ただ、グローバルでこそ、各国の中央銀行や大手鉄道会社、さらにはウォルマートやeBayといった企業でHANAの超大規模な導入がものすごい勢いで進んでいるが、日本はまだイノベータ層のお客様が採用しているという雰囲気であるのも確か。しかし今年は、S/4HANAのラインアップが揃ったこともあって、基幹系を含め、国内でも大規模案件でのHANAの採用が本格化するとみている。NECが自社グループの基幹システムのプラットフォームをHANAに全面刷新し、S/4HANAを採用すると発表したが、こうした事例を増やしていきたい。
●新しい価値の訴求に長けたパートナーの発掘も ──S/4HANAの本格的な拡販にはパートナーの活躍が不可欠では。 福田 S/4HANAコンソーシアムのメンバーがテンプレートのHANA化やS/4HANA対応を積極的に進めてくれているし、ユーザー会もS/4HANAに対する関心は非常に高い。ただ、申し上げたとおり、HANAの価値は、基幹系や情報系、さらにはIoTなどのフロントアプリケーションも含めて統一基盤で連携できる点にある。従来のERPのパートナーだけでなく、新しい価値の訴求に長けたイノベーティブなパートナーもどんどん拡充していきたい。
また、PaaS「SAP HANA Cloud Platform(HCP)」は、SAPのデータセンターだけでなく、パートナーのインフラからも提供できるようにしていく方針だ。SAPは、ソフトウェアメーカーとしてのビジネスドメインにこだわっていて、オープンなエコシステムを重視している。垂直統合でIT業界のなかでシェアを取っていくという方針のベンダーもあるが、SAPは完全に水平統合。ここが競合との大きな差異化ポイントだと考えている。
「HANAネイティブ」を競合はどうみる?
米オラクル マーク・ハードCEO「重要なのはSaaSレイヤで勝つこと」

米オラクル
マーク・ハード
CEO SAPのERPとオラクルのデータベースは、従来、大企業向け基幹システムのスタンダードともいえるマッチングだった。S/4HANAでSAPがHANAネイティブに舵を切ったことは、オラクルのビジネスにも少なからぬ影響を与えるように思える。米オラクルのマーク・ハードCEOはこのSAPの戦略に対して、次のようにコメントした。
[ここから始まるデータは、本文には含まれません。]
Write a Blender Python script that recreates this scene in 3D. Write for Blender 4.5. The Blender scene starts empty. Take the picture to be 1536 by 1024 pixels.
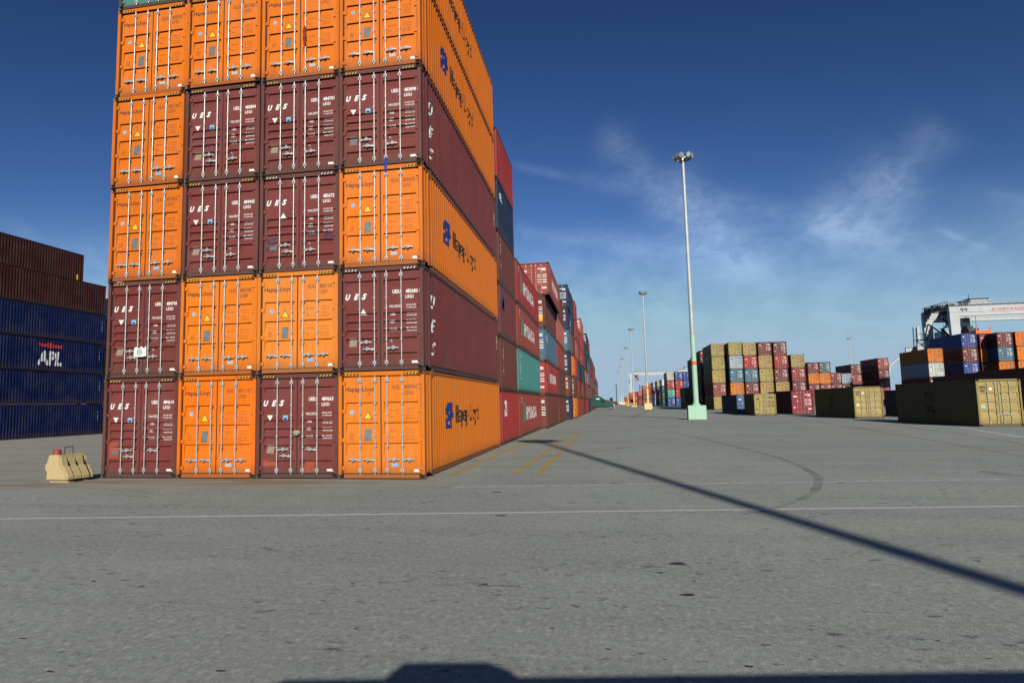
import bpy, bmesh, math, random
from mathutils import Vector, Matrix
random.seed(7)
S = bpy.context.scene
COL = S.collection
PI = math.pi
W = 2.438

# ------------------------------------------------------------------ camera
CAM = dict(f=1042.22, pitch=.109, roll=-.0188, yaw=.1959, hc=1.9473, sx=-71.2136, sy=-19.5831)
cyw, syw = math.cos(CAM['yaw']), math.sin(CAM['yaw'])
cpt, spt = math.cos(CAM['pitch']), math.sin(CAM['pitch'])
FWD = Vector((-syw * cpt, cyw * cpt, spt))
_r = Vector((cyw, syw, 0)); _u = _r.cross(FWD)
_c, _s = math.cos(CAM['roll']), math.sin(CAM['roll'])
RT, UP = _c * _r + _s * _u, -_s * _r + _c * _u
CPOS = Vector((0, 0, CAM['hc']))

def ray(x, y):
    return FWD + RT * ((x - 768 - CAM['sx']) / CAM['f']) - UP * ((y - 512 - CAM['sy']) / CAM['f'])
def gz(x, y, z=0.0):
    d = ray(x, y); return CPOS + d * ((z - CPOS.z) / d.z)
def gx(x, y, X):
    d = ray(x, y); return CPOS + d * (X / d.x)
def gy(x, y, Y):
    d = ray(x, y); return CPOS + d * (Y / d.y)

cd = bpy.data.cameras.new('camera'); cam = bpy.data.objects.new('camera', cd); COL.objects.link(cam)
m = Matrix((RT, UP, -FWD)).transposed().to_4x4(); m.translation = CPOS
cam.matrix_world = m
cd.sensor_width = 36; cd.lens = CAM['f'] * 36 / 1536
cd.shift_x = -CAM['sx'] / 1536; cd.shift_y = CAM['sy'] / 1536
cd.clip_start = .05; cd.clip_end = 6000
S.camera = cam
S.view_settings.view_transform = 'Standard'; S.view_settings.look = 'None'
S.view_settings.gamma = 1; S.view_settings.exposure = 0.0
try:
    S.cycles.max_bounces = 5; S.cycles.diffuse_bounces = 0; S.cycles.glossy_bounces = 2
    S.cycles.use_adaptive_sampling = True; S.cycles.use_denoising = True
except Exception: pass

# ------------------------------------------------------------------ light
ELEV = math.radians(24.5)
LDIR = Vector((-.257 * math.cos(ELEV), .9665 * math.cos(ELEV), -math.sin(ELEV))).normalized()
sl = bpy.data.lights.new('sun', 'SUN'); so = bpy.data.objects.new('sun', sl); COL.objects.link(so)
sl.energy = 4.6; sl.angle = math.radians(.53); sl.color = (1, .955, .87)
so.rotation_euler = LDIR.to_track_quat('-Z', 'Y').to_euler(); so.location = (10, -40, 30)

# ------------------------------------------------------------------ node helper
class NT:
    def __init__(s, tree):
        s.t = tree; s.n = tree.nodes; s.l = tree.links; s.n.clear()
    def new(s, typ, **kw):
        n = s.n.new(typ)
        for k, v in kw.items(): setattr(n, k, v)
        return n
    def put(s, sock, v):
        if isinstance(v, bpy.types.NodeSocket): s.l.new(v, sock)
        elif v is not None: sock.default_value = v
    def math(s, op, a, b=None, c=None, clamp=False):
        n = s.new('ShaderNodeMath', operation=op, use_clamp=clamp)
        s.put(n.inputs[0], a)
        if b is not None: s.put(n.inputs[1], b)
        if c is not None: s.put(n.inputs[2], c)
        return n.outputs[0]
    def vmath(s, op, a, b=None):
        n = s.new('ShaderNodeVectorMath', operation=op); s.put(n.inputs[0], a)
        if b is not None: s.put(n.inputs[1], b)
        return n.outputs[0]
    def mix(s, f, a, b, blend='MIX'):
        n = s.new('ShaderNodeMix', data_type='RGBA', blend_type=blend)
        s.put(n.inputs[0], f); s.put(n.inputs[6], a); s.put(n.inputs[7], b)
        return n.outputs[2]
    def ramp(s, v, lo, hi, a=0., b=1.):
        n = s.new('ShaderNodeMapRange'); n.interpolation_type = 'SMOOTHSTEP'
        s.put(n.inputs[0], v); n.inputs[1].default_value = lo; n.inputs[2].default_value = hi
        n.inputs[3].default_value = a; n.inputs[4].default_value = b
        return n.outputs[0]
    def noise(s, vec, scale, detail=4, rough=.55, dist=0.):
        n = s.new('ShaderNodeTexNoise'); s.put(n.inputs['Vector'], vec)
        n.inputs['Scale'].default_value = scale; n.inputs['Detail'].default_value = detail
        n.inputs['Roughness'].default_value = rough; n.inputs['Distortion'].default_value = dist
        return n.outputs[0]
    def scale(s, vec, xyz):
        n = s.new('ShaderNodeMapping'); s.put(n.inputs[0], vec); n.inputs[3].default_value = xyz
        return n.outputs[0]

def c4(c): return (c[0], c[1], c[2], 1)
MATS = {}
def material(name):
    mt = bpy.data.materials.new(name); mt.use_nodes = True
    MATS[name] = mt
    return mt, NT(mt.node_tree)
def finish(t, base, rough=.6, metal=0., bump=None, alpha=None, spec=.5):
    b = t.new('ShaderNodeBsdfPrincipled'); o = t.new('ShaderNodeOutputMaterial')
    t.put(b.inputs['Base Color'], base); t.put(b.inputs['Roughness'], rough); t.put(b.inputs['Metallic'], metal)
    t.put(b.inputs['Specular IOR Level'], spec)
    if bump is not None: t.l.new(bump, b.inputs['Normal'])
    if alpha is not None: t.put(b.inputs['Alpha'], alpha)
    t.l.new(b.outputs[0], o.inputs[0])

def flat_mat(name, col, rough=.6, metal=0., var=.12, scale=6.):
    mt, t = material(name)
    tc = t.new('ShaderNodeTexCoord')
    n = t.noise(tc.outputs['Object'], scale, 5, .6)
    f = t.ramp(n, .3, .7, 1 - var, 1 + var * .6)
    base = t.mix(1., c4(col), t.new('ShaderNodeCombineColor').outputs[0], 'MULTIPLY')
    cc = base.node.inputs[7].links[0].from_node
    for i in range(3): t.l.new(f, cc.inputs[i])
    finish(t, base, rough, metal)
    return mt

def paint_mat(name, rust_amt, dirt_amt, dim=1.):
    """sheet steel paint: colour of the object, faded, streaked, chipped and rusted"""
    mt, t = material(name)
    tc = t.new('ShaderNodeTexCoord'); oi = t.new('ShaderNodeObjectInfo')
    off = t.vmath('SCALE', t.new('ShaderNodeCombineXYZ').outputs[0])
    comb = off.node.inputs[0].links[0].from_node
    for i in range(3): t.l.new(oi.outputs['Random'], comb.inputs[i])
    off.node.inputs['Scale'].default_value = 91.
    p = t.vmath('ADD', tc.outputs['Object'], off)
    big = t.noise(p, .9, 4, .6)
    streak = t.noise(t.scale(p, (4.5, 4.5, .35)), 1.6, 5, .65)
    fine = t.noise(p, 26, 4, .6)
    fade = t.mix(t.ramp(big, .35, .75, 0, .035), oi.outputs['Color'], (.62, .55, .5, 1))
    if dim < 1: fade = t.mix(1 - dim, fade, (.07, .032, .018, 1))
    dirt = t.math('MULTIPLY', t.ramp(streak, .5, .78), dirt_amt)
    c = t.mix(dirt, fade, (.06, .045, .035, 1))
    zz = t.new('ShaderNodeSeparateXYZ'); t.l.new(tc.outputs['Object'], zz.inputs[0])
    foot = t.math('MULTIPLY', t.ramp(t.math('ADD', zz.outputs[2], t.math('MULTIPLY', streak, .55)), .85, .25), min(1., dirt_amt * 1.9))
    c = t.mix(foot, c, (.085, .058, .04, 1))
    run = t.noise(t.scale(p, (9, 9, .22)), 1.3, 4, .7)
    c = t.mix(t.math('MULTIPLY', t.ramp(run, .66, .74), .3 * rust_amt), c, (.14, .06, .03, 1))
    chips = t.noise(p, 7.5, 6, .72)
    cl = t.noise(p, .7, 2, .5)
    r = t.math('MULTIPLY', t.ramp(chips, .63, .69), t.ramp(cl, .42, .62))
    sc = t.noise(t.scale(p, (1.2, 1.2, 16)), 2.6, 5, .7); sc2 = t.noise(p, 1.9, 2, .5)
    c = t.mix(t.math('MULTIPLY', t.ramp(sc, .66, .72), t.ramp(sc2, .52, .66, 0, .55)), c, (.30, .27, .24, 1))
    r = t.math('MULTIPLY', r, rust_amt, clamp=True)
    c = t.mix(r, c, (.11, .042, .018, 1))
    v = t.ramp(fine, .3, .7, .93, 1.05)
    hs = t.new('ShaderNodeHueSaturation'); t.put(hs.inputs['Color'], c); t.put(hs.inputs['Value'], v)
    bp = t.new('ShaderNodeBump'); bp.inputs['Strength'].default_value = .12; bp.inputs['Distance'].default_value = .01
    t.put(bp.inputs['Height'], t.math('ADD', t.noise(p, 1.7, 3, .5), t.math('MULTIPLY', fine, .12)))
    finish(t, hs.outputs[0], t.ramp(big, .2, .8, .42, .62), 0., bp.outputs[0], spec=.2)
    return mt

PAINT = paint_mat('container_paint', .8, .26)
FRAME = paint_mat('frame_paint', 1., .3)
CASTP = paint_mat('casting_paint', 1., .8, .42)
GALV = flat_mat('galvanised_steel', (.46, .46, .43), .45, .3, .25, 9)
RUBBER = flat_mat('black_rubber', (.018, .017, .016), .8)
HOLE_SHADE = flat_mat('painted_hole_shade', (.006, .006, .006), .9)
WHITE = flat_mat('white_marking', (.78, .77, .73), .6, 0, .18, 14)
BLACKP = flat_mat('black_marking', (.022, .016, .012), .6)
BROWNP = flat_mat('brown_marking', (.22, .06, .012), .6)
NAVYP = flat_mat('blue_marking', (.012, .03, .17), .5)
LBLUE = flat_mat('pale_blue_sticker', (.22, .42, .66), .5)
YEL = flat_mat('yellow_marking', (.78, .47, .02), .5)
GREYPL = flat_mat('grey_plate', (.20, .21, .20), .4, .3)
TANPL = flat_mat('tan_plate', (.30, .24, .16), .6)
GREENP = flat_mat('green_marking', (.05, .22, .14), .5)
REDP = flat_mat('red_marking', (.55, .05, .03), .5)
REPAIR = flat_mat('patch_paint', (.33, .062, .03), .6)
MPATCH = flat_mat('patch_maroon', (.09, .02, .035), .6)
WOOD = flat_mat('plywood_floor', (.12, .07, .04), .8)

# ------------------------------------------------------------------ mesh builder
class MB:
    def __init__(s): s.v = []; s.f = []; s.m = []; s.cur = 0
    def face(s, pts, mi=None):
        b = len(s.v); s.v.extend([tuple(p) for p in pts]); s.f.append(tuple(range(b, b + len(pts)))); s.m.append(s.cur if mi is None else mi)
    def box(s, x0, x1, y0, y1, z0, z1, mi=None):
        b = len(s.v)
        s.v += [(x0,y0,z0),(x1,y0,z0),(x1,y1,z0),(x0,y1,z0),(x0,y0,z1),(x1,y0,z1),(x1,y1,z1),(x0,y1,z1)]
        for f in ((3,2,1,0),(4,5,6,7),(0,1,5,4),(1,2,6,5),(2,3,7,6),(3,0,4,7)):
            s.f.append(tuple(b + i for i in f)); s.m.append(s.cur if mi is None else mi)
    def tube(s, p0, p1, r0, r1=None, n=8, mi=None):
        p0, p1 = Vector(p0), Vector(p1); r1 = r0 if r1 is None else r1
        d = (p1 - p0).normalized()
        a = d.orthogonal().normalized(); c = d.cross(a)
        b = len(s.v)
        for p, r in ((p0, r0), (p1, r1)):
            for i in range(n):
                t = 2 * PI * i / n
                s.v.append(tuple(p + a * (r * math.cos(t)) + c * (r * math.sin(t))))
        k = s.cur if mi is None else mi
        for i in range(n):
            j = (i + 1) % n
            s.f.append((b + i, b + j, b + n + j, b + n + i)); s.m.append(k)
        s.f.append(tuple(b + i for i in reversed(range(n)))); s.m.append(k)
        s.f.append(tuple(b + n + i for i in range(n))); s.m.append(k)
    def beam(s, p0, p1, w, h, mi=None):
        """square bar between two points"""
        p0, p1 = Vector(p0), Vector(p1); d = (p1 - p0).normalized()
        up = Vector((0, 0, 1)) if abs(d.z) < .95 else Vector((0, 1, 0))
        a = d.cross(up).normalized(); c = a.cross(d)
        b = len(s.v)
        for p in (p0, p1):
            for sa, sc in ((-1,-1),(1,-1),(1,1),(-1,1)): s.v.append(tuple(p + a * (sa * w / 2) + c * (sc * h / 2)))
        k = s.cur if mi is None else mi
        for f in ((0,1,2,3),(7,6,5,4),(0,4,5,1),(1,5,6,2),(2,6,7,3),(3,7,4,0)):
            s.f.append(tuple(b + i for i in f)); s.m.append(k)
    def prism(s, poly, y0, y1, axis='y', mi=None):
        """extrude a 2-D outline (x,z) along y, or (y,z) along x"""
        n = len(poly); b = len(s.v)
        for t in (y0, y1):
            for (a, z) in poly: s.v.append((a, t, z) if axis == 'y' else (t, a, z))
        k = s.cur if mi is None else mi
        s.f.append(tuple(b + i for i in range(n))); s.m.append(k)
        s.f.append(tuple(b + n + i for i in reversed(range(n)))); s.m.append(k)
        for i in range(n):
            j = (i + 1) % n
            s.f.append((b + i, b + n + i, b + n + j, b + j)); s.m.append(k)
    def mesh(s, name, mats, smooth=False):
        me = bpy.data.meshes.new(name)
        me.from_pydata(s.v, [], s.f)
        for x in (mats if isinstance(mats, (list, tuple)) else [mats]): me.materials.append(x)
        me.polygons.foreach_set('material_index', s.m)
        if smooth: me.polygons.foreach_set('use_smooth', [True] * len(me.polygons))
        bm = bmesh.new(); bm.from_mesh(me); bmesh.ops.recalc_face_normals(bm, faces=bm.faces); bm.to_mesh(me); bm.free()
        me.update()
        return me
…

「SAPの『SuccessFactors』も、『Concur』も、(少なくとも現時点では)オラクルのプラットフォーム上で稼働している。HANAではない。それに、われわれのデータベースの売り上げのなかで、SAPのERP向けの売り上げは5%にも満たない。私がSAPの人間なら、アプリケーションをクラウドに移行することを最優先する。彼らにとっての課題は、コアな顧客をオラクルのクラウドアプリケーションに奪われて失いつつあるということ。重要なのは、一番上のレイヤのSaaSで勝つことだ。SAPはHANAに時間をかけて取り組んできたが、そのためにコアのERPのソリューションにわれわれほど時間をかけることができていない。だから、クラウドERPでオラクルが多くの顧客を獲得しているのに、彼らはほとんど新しい顧客を獲得できていない。それが私の見方だ」。